Tea rooms open noon-5pm, Weds, Sun and Bank Holiday Mondays, May to end of August. Garden open from 11.30am. Entry to park £2.50 adults/£1 children

The Coach House Tea Rooms, Glynde Place Crumpets, tea cakes and cucumber sandwich cream teas, the new tea rooms at this picturesque country house is all about traditional English munchies.

"It's the quintessential English tea," says Caroline Peate, who runs the newly-opened haunt.

"Very much your typical cucumber-sandwiches-on-the-lawn sort of place.

It suits the house and is what people tend to feel like when they have been looking round it."
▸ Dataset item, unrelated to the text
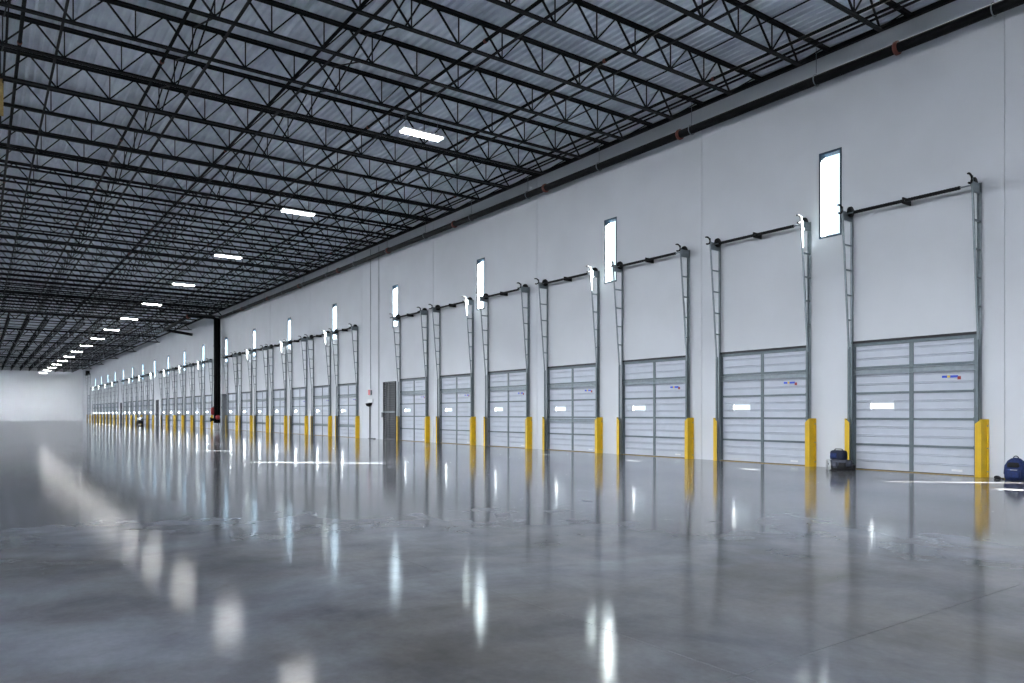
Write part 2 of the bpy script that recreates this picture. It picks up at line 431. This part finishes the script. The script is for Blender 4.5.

Set amid the 16th-Century flint Glynde Place, the tea rooms opened on May Day Bank Holiday to immediately heaving crowds taking advantage of a sunny outdoor area.

The emphasis of its menu is very much on locally-sourced produce and milk comes from a local farm, cheese is made in Sussex and even the pork in the sausage rolls is from Sussex.
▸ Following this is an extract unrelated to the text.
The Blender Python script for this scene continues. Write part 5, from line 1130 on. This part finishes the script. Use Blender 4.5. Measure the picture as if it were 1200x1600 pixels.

Typical cream teas include the Sussex cream tea - your basic scones with jam and cream with a pot of tea (£4.50), and the more filling Glynde tea, which includes a selection of finger sandwiches, cake of the day, scones with jam and cream and a pot of tea (£7.95).

For those wanting a bit more to line their tummies, light lunches include an old Sussex cheese and roasted onion tart, served on a bed of mixed salad leaves (£4.25), honey-glazed ham salad with hot buttered new potatoes (£6.75), pork and herb sausage roll (£1.75) and a selection of chunky sandwiches (£3.75).

The Coach House Tea Rooms, Glynde Place

Also new for this seasonal rural spot - open from May to August each year - is a sculpture park.

Artistic structures are scattered around a lush lawn for visitors to admire or buy.

Sculptures this year include bird baths from Sarah Walton, bronze horses in the style of the Greek Parthenon series by Nic Fiddian-Green and huge clay portraits of WW2 Czech veterans by Marcus Cornish, the resident sculptor for London Museum.

"It is something I've been working towards for ages," says Glynde Place owner Francis Brand.

"It's the realisation of a dream. There's nothing like a walk about a park admiring artworks before settling down to a good cream tea."